Factors Driving Outflows in Digital Asset Investments
The recent surge in outflows has been attributed to ongoing global tariff activities, which have negatively impacted market sentiment. According to James Butterfill, head of research at CoinShares, these macroeconomic factors have been a consistent source of pressure on digital asset investment products since February 2025. The result has been a steady decline in inflows, reflecting investor uncertainty in the current market environment.
Despite the overall negative trend, there was a modest end-of-week rebound. This recovery helped boost the total assets under management (AuM) by 8%, reaching $130 billion from their lowest levels recorded on April 8.
Crypto Asset Outflows by Type
When broken down by individual cryptocurrencies, Bitcoin (BTC) recorded the largest share of outflows, amounting to $751 million last week. Despite this, BTC managed to retain significant year-to-date inflows, which stand at $545 million. Short Bitcoin products also faced outflows of $4.6 million, indicating a broader trend of investor retreat from Bitcoin-related assets.
Ethereum (ETH) came in second, with $37.6 million in outflows. Other altcoins, including Solana (SOL), Aave, and Sui, experienced smaller outflows of $5.1 million, $780,000, and $580,000 respectively.

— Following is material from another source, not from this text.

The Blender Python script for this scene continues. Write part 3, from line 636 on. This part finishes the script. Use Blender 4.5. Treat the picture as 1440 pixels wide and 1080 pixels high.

Altcoins That Bucked the Trend
While most cryptocurrencies faced outflows, a few altcoins managed to attract minor inflows. XRP led this category with $3.5 million in inflows. Additionally, Ondo and Algorand (ALGO) recorded inflows of $460,000 and $250,000 respectively, signaling some investor interest in specific alternative digital assets.
Regional Breakdown of Outflows
The United States was the largest contributor to outflows by region, accounting for $763 million of the total $795 million. Other regions such as Switzerland and Hong Kong also saw notable outflows, with $12 million and $11 million respectively.
These figures reflect the current challenges faced by the cryptocurrency market as it navigates macroeconomic pressures and shifting investor sentiment. While the market remains volatile, the data underscores the importance of staying informed and adopting a cautious approach when investing in digital assets.